FORMER Finance Minister Felix Mutati says Zambia’s huge volume of debt serving has contributed to the kwacha’s rapid depreciation because it is harvesting a lot of foreign exchange from the market.

The kwacha has sharply depreciated against major convertible currencies in the last three weeks, easing to a new all-time low of K16.52 per dollar by Tuesday.

On the other hand, Zambia’s external debt stock peaked to an all-time high of US $11.2 billion as at December 31, 2019, for the first time in the country’s history, mainly on account of new disbursements on existing loans, mostly earmarked for infrastructure development.

In an interview, Mutati said for the exchange rate to be addressed, there was need for a cocktail of actions, measures and policy interventions that bordered on three separate components including: monetary and fiscal policy, and participation of the private sector.

“I think it’s not sufficient to dwell on the reasons why things are the way they are in the country. Perhaps much more important is what can be done in the current scenario to try and create some level of stability that will propel and inject hope into the growth of the economy. At the monetary policy-level, the central bank is equipped to be able to do very immediate and short-term interventions, but those interventions are temporal in their very nature and if they are taken beyond temporal, they can begin to hurt other components of the economy. In particular, they can play around with the policy rate and things like that. But the effect of that is to induce a reaction in terms of the cost of money. When you get to the policy intervention, what is it that government can do? One of the challenges that we’ve had, particularly in 2020, is the volume of debt servicing, which, obviously, is harvesting a lot of foreign exchange from the market and putting pressure on foreign exchange notwithstanding the fact that the imports are also putting pressure. So, I think the measures that were pronounced in terms of dealing with debt restructuring should be put into urgent motion so that the component of debt service that impinges on the exchange rate can be flattened a little bit,” Mutati said.

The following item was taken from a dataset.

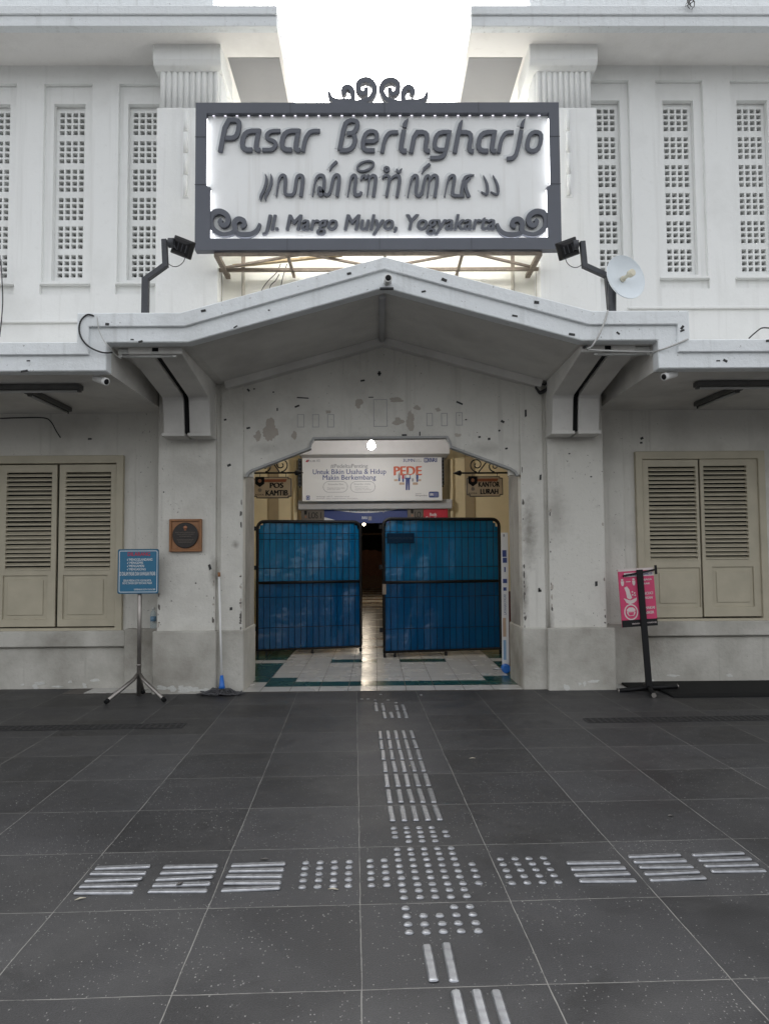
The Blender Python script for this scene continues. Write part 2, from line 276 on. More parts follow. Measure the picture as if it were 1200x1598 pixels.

“Then, I think the second thing that is needed at fiscal level is to create a path on how we are going to deal with the first maturity of the Eurobond, which is in 2022. At the moment, the Eurobond is performing very badly, globally, and most of it is about creating a credible story that will have a plan to address the due date. And I think that plan must be sounded very loudly that there is a plan and that will influence the rate at which they are trading. The next thing on the fiscal level that we need to look at is the need to elevate with conversation with IMF. This is purely for confidence and to inject hope that IMF will come at some point and, therefore, all those that are placing investment, particularly in the bonds in Zambia and in Treasury Bills, can continue to do so. But on the basis of hope because investment is actually tied in and confidence is tied in on the basis of pronouncements that we make.”

Mutati outlined the need to review the 2019 mining fiscal regime to revive copper production, which had slumped last year, and encourage investment in the sector at private sector level.

“The third level is the private sector level. How can we expand the export base of companies, such as Zambia Sugar, to contribute to the flow of foreign exchange? I am sure the relevant component of government can begin to look at that; what is it that we need to do in that space to boost the foreign exchange earnings? And Nakambala is a good candidate because they already have footage in Europe in terms of the export market. But much more critical at the private sector level is the mining sector; in the last two years, the mining sector has been very subdued in terms of production. The projections were that by the end of 2019, certainly by the first quarter of this year, we would have hit one million tonnes in terms of production. But the figures that we are getting form there are not inspiring, we will be lucky to hit 800,000 metric tonnes this year. Unless we do some intervention,” Mutati observed.

“So, I think we need to look at the policy measures in the mines and tax regimes in the mining sector to be able to boost production and encourage investment in the mining sector. Once we are able to lift production, then the ability for the country to earn foreign exchange increases and it will have an impact on the exchange rate. So, the exchange rate impacts on all of us. So, you can begin to weigh to say: ‘do I continue to charge import duty on raw material imports from the DRC or do I re-look at that duty?’ Because what you are bringing in is cheap material. But when you turn it in smelters, it’s high value material. So, you get a lot more tax when you turn it into Zambia and you create a lot more employment opportunities when you turn that role material. But with the duty component, we are finding a situation where the smelters are under-performing. So, I think there is need to look at that policy and elevate the performance of the mining sector. So, I think there is an urgent need to have a productive engagement with the mining sector because they generate almost 60 per cent of the foreign exchange earnings and we can’t underplay their significance.”

And Mutati said there was need to create a path that would explain how government planned to deal with the first maturity of the country’s first Eurobond, which matures after next year.

“…That way, it won’t be rated as the worst performing, globally, because that also affects investor confidence. Yes, Bank of Zambia (BoZ) Monetary Policy can be used, but that is extremely temporal because their level of intervention is limited. They can play with the policy rate, they can inject some dollars through the reserves, but their reserves are low. So, we don’t want to deplete the little that we have got by way of continuous interventions. Let’s look at fiscal and private sector solutions in order to re-orient the fundamentals and that way, we are going to have a sustainable economy,” advised Mutati.